** Begin **
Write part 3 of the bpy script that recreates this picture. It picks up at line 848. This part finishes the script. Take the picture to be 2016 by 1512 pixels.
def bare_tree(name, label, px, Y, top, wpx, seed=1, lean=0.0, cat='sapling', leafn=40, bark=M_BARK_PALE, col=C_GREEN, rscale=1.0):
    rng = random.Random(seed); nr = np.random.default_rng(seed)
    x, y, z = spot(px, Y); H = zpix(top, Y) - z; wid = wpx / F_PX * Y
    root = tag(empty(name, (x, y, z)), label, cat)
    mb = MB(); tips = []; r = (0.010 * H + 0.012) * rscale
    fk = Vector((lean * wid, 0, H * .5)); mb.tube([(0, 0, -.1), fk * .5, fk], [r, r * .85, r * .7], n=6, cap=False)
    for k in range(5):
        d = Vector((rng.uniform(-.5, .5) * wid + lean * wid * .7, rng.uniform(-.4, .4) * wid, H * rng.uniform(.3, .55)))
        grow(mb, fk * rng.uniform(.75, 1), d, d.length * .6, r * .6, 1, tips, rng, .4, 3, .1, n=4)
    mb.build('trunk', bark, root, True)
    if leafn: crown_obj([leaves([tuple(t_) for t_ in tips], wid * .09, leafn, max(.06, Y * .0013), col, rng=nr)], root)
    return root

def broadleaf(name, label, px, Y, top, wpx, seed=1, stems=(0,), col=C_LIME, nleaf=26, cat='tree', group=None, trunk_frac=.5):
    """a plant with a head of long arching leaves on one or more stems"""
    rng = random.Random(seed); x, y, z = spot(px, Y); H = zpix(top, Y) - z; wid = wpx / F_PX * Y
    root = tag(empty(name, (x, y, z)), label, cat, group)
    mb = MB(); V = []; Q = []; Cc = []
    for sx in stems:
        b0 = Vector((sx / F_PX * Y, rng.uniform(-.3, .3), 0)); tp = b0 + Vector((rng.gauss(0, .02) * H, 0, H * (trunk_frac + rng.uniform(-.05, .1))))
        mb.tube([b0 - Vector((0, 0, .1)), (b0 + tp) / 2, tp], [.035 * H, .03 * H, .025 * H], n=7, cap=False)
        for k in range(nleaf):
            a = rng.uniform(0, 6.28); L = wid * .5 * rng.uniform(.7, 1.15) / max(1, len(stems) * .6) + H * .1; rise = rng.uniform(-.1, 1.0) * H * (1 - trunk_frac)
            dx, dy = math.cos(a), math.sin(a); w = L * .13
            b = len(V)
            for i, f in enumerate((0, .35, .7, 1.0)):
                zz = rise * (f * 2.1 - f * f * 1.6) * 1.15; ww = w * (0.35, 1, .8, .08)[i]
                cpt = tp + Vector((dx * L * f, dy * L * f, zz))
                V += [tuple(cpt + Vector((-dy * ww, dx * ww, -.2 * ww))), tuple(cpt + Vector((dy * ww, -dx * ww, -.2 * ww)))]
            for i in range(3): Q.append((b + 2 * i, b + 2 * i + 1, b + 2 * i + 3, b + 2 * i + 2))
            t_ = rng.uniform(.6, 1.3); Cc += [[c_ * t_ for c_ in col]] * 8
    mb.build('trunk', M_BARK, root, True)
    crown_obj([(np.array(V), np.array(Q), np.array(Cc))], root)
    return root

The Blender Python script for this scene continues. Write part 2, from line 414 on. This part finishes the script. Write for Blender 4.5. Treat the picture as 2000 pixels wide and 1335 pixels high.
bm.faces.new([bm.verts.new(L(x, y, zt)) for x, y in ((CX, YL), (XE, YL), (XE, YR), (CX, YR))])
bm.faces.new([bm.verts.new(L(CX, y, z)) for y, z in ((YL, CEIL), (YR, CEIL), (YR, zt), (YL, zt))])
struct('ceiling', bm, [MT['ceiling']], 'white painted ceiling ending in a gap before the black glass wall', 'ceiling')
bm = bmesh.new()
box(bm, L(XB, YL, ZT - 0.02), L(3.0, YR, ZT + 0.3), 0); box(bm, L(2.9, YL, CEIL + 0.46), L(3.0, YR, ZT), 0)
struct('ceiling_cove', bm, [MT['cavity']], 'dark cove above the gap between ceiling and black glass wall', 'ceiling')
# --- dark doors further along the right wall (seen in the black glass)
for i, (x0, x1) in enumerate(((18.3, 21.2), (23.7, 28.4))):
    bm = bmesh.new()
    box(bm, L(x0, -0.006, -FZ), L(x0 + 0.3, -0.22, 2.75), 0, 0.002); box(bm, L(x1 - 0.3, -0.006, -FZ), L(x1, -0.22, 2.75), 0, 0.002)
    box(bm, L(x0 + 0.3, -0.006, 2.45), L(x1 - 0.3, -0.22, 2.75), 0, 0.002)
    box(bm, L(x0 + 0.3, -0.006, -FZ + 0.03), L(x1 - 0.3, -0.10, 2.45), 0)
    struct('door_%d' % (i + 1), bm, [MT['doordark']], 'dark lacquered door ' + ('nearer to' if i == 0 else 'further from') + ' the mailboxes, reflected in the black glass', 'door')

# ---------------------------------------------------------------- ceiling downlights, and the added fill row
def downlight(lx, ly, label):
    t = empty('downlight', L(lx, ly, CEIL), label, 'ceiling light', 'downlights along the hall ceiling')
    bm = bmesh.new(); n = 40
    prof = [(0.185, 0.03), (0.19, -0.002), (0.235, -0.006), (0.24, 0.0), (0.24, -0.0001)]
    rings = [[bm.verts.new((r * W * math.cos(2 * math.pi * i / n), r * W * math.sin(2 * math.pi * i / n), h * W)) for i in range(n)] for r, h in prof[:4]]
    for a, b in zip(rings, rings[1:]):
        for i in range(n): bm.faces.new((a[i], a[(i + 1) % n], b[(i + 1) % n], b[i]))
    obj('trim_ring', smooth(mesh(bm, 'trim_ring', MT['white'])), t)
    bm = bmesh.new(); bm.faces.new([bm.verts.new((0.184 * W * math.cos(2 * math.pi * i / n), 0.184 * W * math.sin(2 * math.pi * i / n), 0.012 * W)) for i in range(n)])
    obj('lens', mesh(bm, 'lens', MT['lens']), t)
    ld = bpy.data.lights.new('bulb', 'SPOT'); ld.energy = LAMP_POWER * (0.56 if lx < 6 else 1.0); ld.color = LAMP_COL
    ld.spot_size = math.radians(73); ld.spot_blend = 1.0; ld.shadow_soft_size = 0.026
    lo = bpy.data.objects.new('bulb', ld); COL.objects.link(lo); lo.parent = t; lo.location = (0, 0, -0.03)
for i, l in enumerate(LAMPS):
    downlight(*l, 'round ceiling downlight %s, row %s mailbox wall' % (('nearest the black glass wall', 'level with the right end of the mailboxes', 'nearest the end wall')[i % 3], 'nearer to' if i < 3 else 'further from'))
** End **
> [SET PROBLEM]
Extract from the listing above the lines between the line containing "The Blender Python" and the line containing "struct('door_%d' % (i", keeping both of those lines. Output nothing else.

> [RIGHT ANSWER]
The Blender Python script for this scene continues. Write part 2, from line 414 on. This part finishes the script. Write for Blender 4.5. Treat the picture as 2000 pixels wide and 1335 pixels high.
bm.faces.new([bm.verts.new(L(x, y, zt)) for x, y in ((CX, YL), (XE, YL), (XE, YR), (CX, YR))])
bm.faces.new([bm.verts.new(L(CX, y, z)) for y, z in ((YL, CEIL), (YR, CEIL), (YR, zt), (YL, zt))])
struct('ceiling', bm, [MT['ceiling']], 'white painted ceiling ending in a gap before the black glass wall', 'ceiling')
bm = bmesh.new()
box(bm, L(XB, YL, ZT - 0.02), L(3.0, YR, ZT + 0.3), 0); box(bm, L(2.9, YL, CEIL + 0.46), L(3.0, YR, ZT), 0)
struct('ceiling_cove', bm, [MT['cavity']], 'dark cove above the gap between ceiling and black glass wall', 'ceiling')
# --- dark doors further along the right wall (seen in the black glass)
for i, (x0, x1) in enumerate(((18.3, 21.2), (23.7, 28.4))):
    bm = bmesh.new()
    box(bm, L(x0, -0.006, -FZ), L(x0 + 0.3, -0.22, 2.75), 0, 0.002); box(bm, L(x1 - 0.3, -0.006, -FZ), L(x1, -0.22, 2.75), 0, 0.002)
    box(bm, L(x0 + 0.3, -0.006, 2.45), L(x1 - 0.3, -0.22, 2.75), 0, 0.002)
    box(bm, L(x0 + 0.3, -0.006, -FZ + 0.03), L(x1 - 0.3, -0.10, 2.45), 0)
    struct('door_%d' % (i + 1), bm, [MT['doordark']], 'dark lacquered door ' + ('nearer to' if i == 0 else 'further from') + ' the mailboxes, reflected in the black glass', 'door')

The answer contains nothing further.